I've been wondering about making some little extenders to bring up the bottom bracket height for a theoretical old-british-folding-bike build I'm considering (which potentially involves switching out 440 or 451 rims for 406 rims for the sake of tire availability).

Why?
Particularly am thinking about a Dawes Kingpin - these came stock with now-almost-impossible-to-find-tires-for 440 rims. They can fit 451 which have an OK but limited selection of tires, 406 rims are OK but the bottom bracket height starts to get quite low and puts you in frequent-pedal-strike territory (a friend measured theirs with 2" bmx tires on a 406 rim and had ~242mm bottom bracket height). Raleigh twenties bottom bracket heights (according to other friend's measurements) are about 20-25mm higher with similar rims/tires so probably are out of the danger zone for the most part.

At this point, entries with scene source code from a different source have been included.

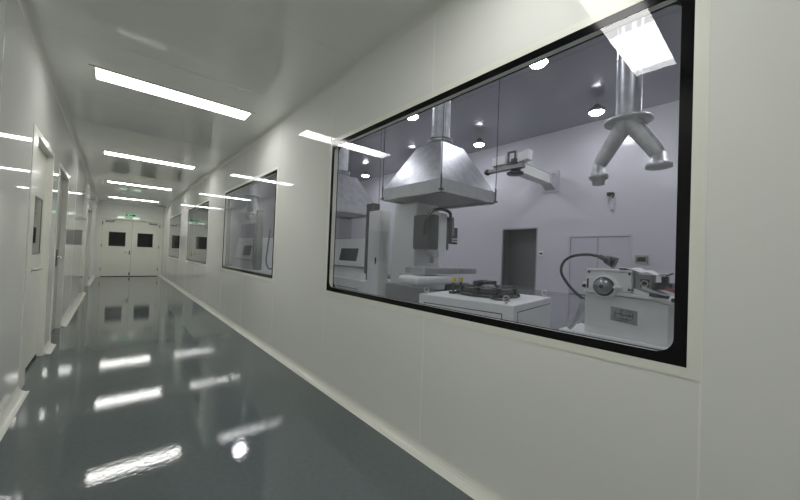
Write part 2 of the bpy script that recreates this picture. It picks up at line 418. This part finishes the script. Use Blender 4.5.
at('door_gap', M['dark'], lambda m: m.box((XW+.04, DD0+.03, 0), (XW+.06, DD1-.03, DDH-.03)), d)
for y0, y1 in ((DD0+.05, mid-.008), (mid+.008, DD1-.05)): at('door_leaf', M['shop_door'], lambda m: m.box((XW+.006, y0, .02), (XW+.045, y1, DDH-.05)), d, .003)
d = sroot('door_6', (XW, (OP0+OP1)/2, 0), 'unlit grey doorway in the far workshop wall')
at('door_frame', M['machine_grey'], lambda m: (m.box((XW-.015, OP0-.05, 0), (XW+.09, OP0, OPH)), m.box((XW-.015, OP1, 0), (XW+.09, OP1+.05, OPH)), m.box((XW-.015, OP0-.05, OPH), (XW+.09, OP1+.05, OPH+.05))), d)
at('passage', M['opening'], lambda m: (m.box((XW+.9, OP0-.3, 0), (XW+.95, OP1+.3, OPH+.2)), m.box((XW+.08, OP0-.3, 0), (XW+.95, OP0-.25, OPH+.2)), m.box((XW+.08, OP1+.25, 0), (XW+.95, OP1+.3, OPH+.2)), m.box((XW+.08, OP0-.3, OPH+.1), (XW+.95, OP1+.3, OPH+.2)), m.box((XW+.08, OP0-.3, -.05), (XW+.95, OP1+.3, 0))), d)

# dark panel added close behind the two farther windows so they mirror the corridor
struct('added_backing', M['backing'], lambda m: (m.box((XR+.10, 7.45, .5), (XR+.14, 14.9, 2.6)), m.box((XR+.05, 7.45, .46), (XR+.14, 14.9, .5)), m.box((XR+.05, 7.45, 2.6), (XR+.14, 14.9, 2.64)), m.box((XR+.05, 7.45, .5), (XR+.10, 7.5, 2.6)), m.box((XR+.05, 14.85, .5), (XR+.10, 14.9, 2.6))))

# wall fittings
t = thing('socket_box', 'small grey socket box on the far wall right of the double door', 'socket box', (XW, 3.08, 1.24))
at('box_body', M['hinge'], lambda m: m.box((XW-.07, 2.9, 1.25), (XW, 3.26, 1.53)), t, .01)
at('box_cover', M['dark'], lambda m: m.box((XW-.085, 2.96, 1.31), (XW-.07, 3.2, 1.46)), t, .005)
t = thing('switch_plate', 'small switch plate on far wall beside the dark doorway', 'switch', (XW, 6.5, 1.4))
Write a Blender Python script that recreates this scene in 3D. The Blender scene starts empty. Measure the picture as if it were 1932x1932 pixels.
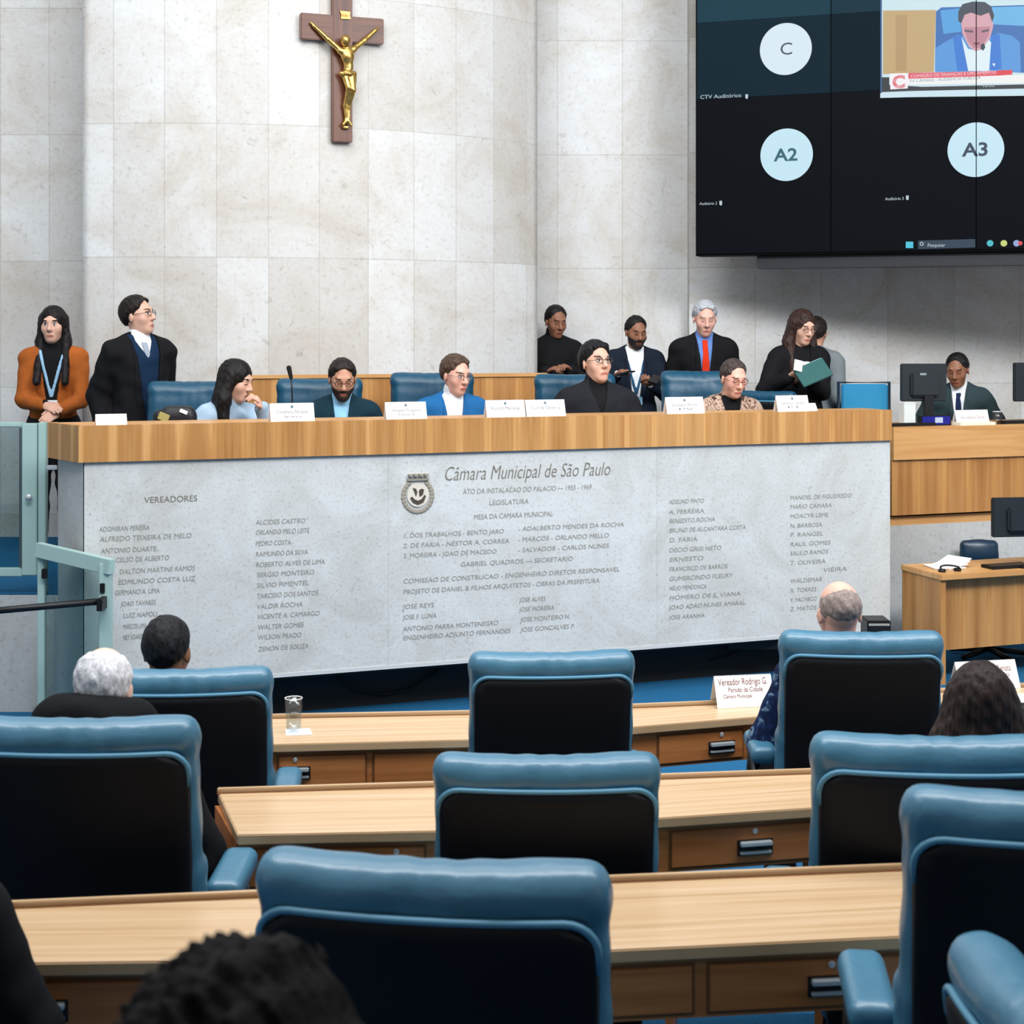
import bpy, bmesh, math, random
import numpy as np
from mathutils import Vector, Matrix
random.seed(4); rng=np.random.RandomState(7)
SC=bpy.context.scene; COL=SC.collection
F_PX=3000.0; CAMZ=2.08; HOR=630.0
def P(px,py,d): return np.array([(px-966)/F_PX*d, d, CAMZ-(py-HOR)/F_PX*d])
def on_z(px,py,z):
    d=(CAMZ-z)*F_PX/(py-HOR); return P(px,py,d)
def on_plane(px,py,o,n):
    r=np.array([(px-966)/F_PX,1.0,-(py-HOR)/F_PX]); c=np.array([0,0,CAMZ])
    return c+r*(np.dot(np.array(o)-c,n)/np.dot(r,n))
# ------------------------------------------------------------ materials
def lin(c):
    return tuple((x/255/12.92 if x/255<=.04045 else ((x/255+.055)/1.055)**2.4) for x in c)+(1,)
MATS={}
def mat(name,c,rough=.6,metal=0,spec=.4,emit=0,noise=0,nscale=8,bump=0,bscale=60,sheen=0,coat=0):
    if name in MATS: return MATS[name]
    m=bpy.data.materials.new(name); m.use_nodes=True; nt=m.node_tree; b=nt.nodes['Principled BSDF']
    b.inputs['Base Color'].default_value=lin(c); b.inputs['Roughness'].default_value=rough
    b.inputs['Metallic'].default_value=metal; b.inputs['Specular IOR Level'].default_value=spec
    if coat: b.inputs['Coat Weight'].default_value=coat
    if emit:
        b.inputs['Emission Color'].default_value=lin(c); b.inputs['Emission Strength'].default_value=emit
        b.inputs['Base Color'].default_value=(0.002,0.002,0.002,1)
    tc=None
    if noise or bump: tc=nt.nodes.new('ShaderNodeTexCoord')
    if noise:
        n=nt.nodes.new('ShaderNodeTexNoise'); n.inputs['Scale'].default_value=nscale; n.inputs['Detail'].default_value=5
        nt.links.new(tc.outputs['Object'],n.inputs['Vector'])
        h=nt.nodes.new('ShaderNodeHueSaturation'); h.inputs['Color'].default_value=lin(c)
        mp=nt.nodes.new('ShaderNodeMapRange'); mp.inputs['From Min'].default_value=.3; mp.inputs['From Max'].default_value=.7
        mp.inputs['To Min'].default_value=1-noise; mp.inputs['To Max'].default_value=1+noise
        nt.links.new(n.outputs['Fac'],mp.inputs['Value']); nt.links.new(mp.outputs['Result'],h.inputs['Value'])
        nt.links.new(h.outputs['Color'],b.inputs['Base Color'])
    if bump:
        n=nt.nodes.new('ShaderNodeTexNoise'); n.inputs['Scale'].default_value=bscale; n.inputs['Detail'].default_value=4
        nt.links.new(tc.outputs['Object'],n.inputs['Vector'])
        bp=nt.nodes.new('ShaderNodeBump'); bp.inputs['Strength'].default_value=bump; bp.inputs['Distance'].default_value=.01
        nt.links.new(n.outputs['Fac'],bp.inputs['Height']); nt.links.new(bp.outputs['Normal'],b.inputs['Normal'])
    MATS[name]=m; return m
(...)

Some assumptions I have/things I already know:
  • Buying a different fork with a longer axle-to-crown would be a more elegant and easier solution, I might very well do that, but that probably involves buying new or getting lucky finding another cheap folder or very unusually-shaped recumbent to scavenge a fork from so probably is going to be relatively expensive compared to a couple small laser-cut parts.
  • Buying a totally different folder with a geometry actually designed for 406 wheels would be cheaper and a better idea. True but I'm currently having fun imagining a wacky vintage build. If the right bike floats my way I will probably buy it and never do anything described below.
  • This might put the rim outside of the range of even long-reach calipers and necessitate a drop bolt or cantilever posts to be added, I'm fine with that.
  • The design described would increase the fork spacing, but most of the bikes in question already have a narrower-than-usual fork spacing, that's fine, it'd probably just bring it closer to a normal spacing and then I'd cold-set it to a standard spacing
  • I'd need to also raise up the rear with either a modified dropout or a similar dropout adapter bolted into the existing slot. That seems relatively straightforward either way since the rear-end geometry seems less critical to handling (if anything maybe I could also stretch out the wheelbase a little)
  • The forks in question have pressed dropouts (i.e. the fork blade tube is crimped down and a u-shaped dropout is stamped out of it).
My basic idea is to design a small plate that can be bolted onto the fork dropout which effectively creates a new dropout a little bit lower. It could also be welded/brazed on but right now I'm thinking a non-destructive mod might be preferable at least for experimentation. Probably the total lift would be in the range of 20-30mm.

Questions:
  • Is this going to be a deathtrap? I imagine if I make these out of sufficiently thick stainless or 4130 they'd be plenty tough and have a hard time imagining how they'd fail other than bolts working themselves loose.
  • Would designing the shape of the extension to preserve the trail of the fork (option A) result in similar handling? Are there other factors I'm unaware of?
  • Are there any similar mods/products like this out there? I did some searching around to try and find anything but didn't turn up with much.
Please note that this doodle is in no way to scale and is just intended to illustrate the idea.